Observe the Indy Star's coverage today:
Stant, the Green Party candidate for secretary of state, was holding out a sliver of hope Wednesday that he would clear the hurdle, one of the highest in the nation. He and volunteers around the state had collected 20,000 to 25,000 signatures, tantalizingly close to the goal he'd been striving toward for more than a year.

"We still have a fighting chance," Stant said, before wearily adding that, really, the chance was "highly unlikely."

The truth, Stant said, is that "it's not easy being a political candidate when you're not a Democrat or a Republican. You're made to feel like a criminal. You're made to feel like someone who doesn't belong. That's very, very depressing."

I can appreciate this very much. But, we soldier on, and do what needs to be done until we can gain sufficient positioning to change the laws. More:
Leaders of the state Republican and Democratic parties think the 2 percent threshold is reasonable and fair.

Of course they do. It means they never have to worry about it, but others do. Also:

"The reason it's there is to make sure only credible candidates reach the ballot," said Mike Edmondson, executive director of the Indiana Democratic Party.

In other words, every Republican or Democratic candidate is credible. The Republicans have a candidate who espouses public flogging. Good thing only the credible candidates are on the ballot! Mr. Edmondson better not issue another complaint or comment about candidate Walker. Per Edmondson's quote above, Walker is credible.

In other words, any candidate who runs on a Green or other 4th party ballot is not credible, but should they merely run as a Democrat or Republican, they suddenly become credible. That's nonsense. More:

Murray Clark, the former state senator who is chairman of the Indiana Republican Party, said he thinks requiring signatures equal to 2 percent of the vote in the last election for secretary of state is "pretty low."

Secretary of State Todd Rokita, the Republican Stant hopes to challenge in November, said the state should have a discussion on where the bar should be set but added: "We have to have some parameters, or we'd be like some country in West Africa with 18 different parties on the ballot."

I'd like to set the bar thusly: If a political party in Indiana does not run a candidate for US Senate, it is automatically declared a minor party in Indiana, because only a real loser of a political party can't find someone to run for US Senate. If a party does not run a candidate in every State Senate and every State Representative race on the statewide ballot, it is automatically declared a minor party. If a political party fails to run candidates in at least 50% of the races in any given county, they are declared a minor party in that county. Hey- what's good for the goose... I get tired of the Republicans and Democrats crowing about being major parites, when they fail to meet these low threshholds. No excuses!

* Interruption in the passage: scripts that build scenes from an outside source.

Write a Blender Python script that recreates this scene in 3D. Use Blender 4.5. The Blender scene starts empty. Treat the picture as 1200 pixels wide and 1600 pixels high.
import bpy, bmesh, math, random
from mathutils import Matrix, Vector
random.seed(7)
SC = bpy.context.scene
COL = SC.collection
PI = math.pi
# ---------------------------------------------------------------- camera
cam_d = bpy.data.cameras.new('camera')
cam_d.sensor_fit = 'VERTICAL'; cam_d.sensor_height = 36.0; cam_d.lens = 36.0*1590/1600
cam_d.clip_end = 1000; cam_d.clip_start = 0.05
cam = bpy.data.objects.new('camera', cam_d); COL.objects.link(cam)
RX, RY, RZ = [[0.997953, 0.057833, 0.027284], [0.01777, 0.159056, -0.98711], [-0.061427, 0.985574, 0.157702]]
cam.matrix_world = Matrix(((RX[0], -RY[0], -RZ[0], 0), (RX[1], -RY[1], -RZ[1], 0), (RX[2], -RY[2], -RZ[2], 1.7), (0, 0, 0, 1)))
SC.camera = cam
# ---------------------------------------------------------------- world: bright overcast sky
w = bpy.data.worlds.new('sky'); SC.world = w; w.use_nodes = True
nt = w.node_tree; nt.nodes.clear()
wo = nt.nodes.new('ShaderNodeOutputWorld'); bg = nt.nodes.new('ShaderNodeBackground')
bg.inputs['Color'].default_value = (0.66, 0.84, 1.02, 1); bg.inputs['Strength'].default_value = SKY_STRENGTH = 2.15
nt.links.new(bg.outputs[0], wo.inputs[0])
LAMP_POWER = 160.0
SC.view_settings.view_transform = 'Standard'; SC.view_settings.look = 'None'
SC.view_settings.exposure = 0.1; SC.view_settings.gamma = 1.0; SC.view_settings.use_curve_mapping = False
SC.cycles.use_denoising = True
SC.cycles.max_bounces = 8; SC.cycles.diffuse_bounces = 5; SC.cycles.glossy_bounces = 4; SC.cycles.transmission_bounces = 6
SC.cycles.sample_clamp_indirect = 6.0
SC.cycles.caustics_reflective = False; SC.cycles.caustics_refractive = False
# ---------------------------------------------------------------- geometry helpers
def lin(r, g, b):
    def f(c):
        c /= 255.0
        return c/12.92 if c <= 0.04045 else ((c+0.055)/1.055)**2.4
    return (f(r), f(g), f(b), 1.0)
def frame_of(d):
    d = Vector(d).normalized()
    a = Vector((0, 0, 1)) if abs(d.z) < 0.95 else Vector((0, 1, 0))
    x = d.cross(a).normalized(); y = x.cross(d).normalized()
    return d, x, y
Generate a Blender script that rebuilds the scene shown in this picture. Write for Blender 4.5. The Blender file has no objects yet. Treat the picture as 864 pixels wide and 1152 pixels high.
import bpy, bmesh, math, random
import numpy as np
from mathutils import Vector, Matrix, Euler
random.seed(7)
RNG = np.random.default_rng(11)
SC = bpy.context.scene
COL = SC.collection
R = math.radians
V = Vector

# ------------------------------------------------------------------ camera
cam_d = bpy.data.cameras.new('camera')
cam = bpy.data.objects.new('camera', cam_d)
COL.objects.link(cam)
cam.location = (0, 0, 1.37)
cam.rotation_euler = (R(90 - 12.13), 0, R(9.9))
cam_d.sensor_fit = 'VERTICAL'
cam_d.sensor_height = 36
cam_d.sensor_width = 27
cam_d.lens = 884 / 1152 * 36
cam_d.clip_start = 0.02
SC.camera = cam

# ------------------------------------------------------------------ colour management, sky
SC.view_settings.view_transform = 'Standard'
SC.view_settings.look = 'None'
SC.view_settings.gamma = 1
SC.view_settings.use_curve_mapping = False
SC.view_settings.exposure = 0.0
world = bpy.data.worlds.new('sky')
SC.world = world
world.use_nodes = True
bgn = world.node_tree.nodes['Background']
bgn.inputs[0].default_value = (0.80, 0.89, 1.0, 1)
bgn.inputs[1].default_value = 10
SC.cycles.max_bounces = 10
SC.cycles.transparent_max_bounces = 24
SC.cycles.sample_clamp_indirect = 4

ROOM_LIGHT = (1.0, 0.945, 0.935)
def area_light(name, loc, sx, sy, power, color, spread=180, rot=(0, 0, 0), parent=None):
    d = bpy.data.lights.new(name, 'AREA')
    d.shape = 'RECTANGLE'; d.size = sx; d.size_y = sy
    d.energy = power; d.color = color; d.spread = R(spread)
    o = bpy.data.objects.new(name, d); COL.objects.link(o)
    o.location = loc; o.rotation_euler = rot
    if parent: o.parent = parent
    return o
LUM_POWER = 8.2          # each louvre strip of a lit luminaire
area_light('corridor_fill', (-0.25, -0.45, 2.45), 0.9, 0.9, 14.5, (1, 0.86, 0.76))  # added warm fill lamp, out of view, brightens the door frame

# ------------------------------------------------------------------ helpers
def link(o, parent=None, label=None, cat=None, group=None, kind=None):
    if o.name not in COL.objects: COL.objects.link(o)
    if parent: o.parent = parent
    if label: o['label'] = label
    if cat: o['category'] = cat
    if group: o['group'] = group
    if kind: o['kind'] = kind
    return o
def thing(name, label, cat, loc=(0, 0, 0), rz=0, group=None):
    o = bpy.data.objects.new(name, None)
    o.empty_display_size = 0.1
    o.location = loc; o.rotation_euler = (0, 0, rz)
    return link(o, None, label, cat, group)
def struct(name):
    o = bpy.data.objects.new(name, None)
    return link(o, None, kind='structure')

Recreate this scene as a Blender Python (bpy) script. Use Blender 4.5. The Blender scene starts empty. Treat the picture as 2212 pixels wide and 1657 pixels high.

The real losers are the voters on Indiana, who are robbed of choices that would best represent their views. Rs & Ds really don't represent the views of the people very well. Look no further than the turnout numbers for the proof. 21% statewide for the Primary? That's embarrassing.

So what if there are 18 parties on the ballot? So what if there are some nut jobs on the ballot? You mean to tell me you think that government is devoid of nut jobs, and that the restrictive ballot access laws have made it so? Well, I want to step into your Wonderland, then, Alice.

If a candidate is not credible, the voters won't vote for him. Nothing lost by giving the voters the choice. Plenty is lost by restricting choices and low turnout. We end up with dissatisfied, disinterested citizens who become uninformed voters.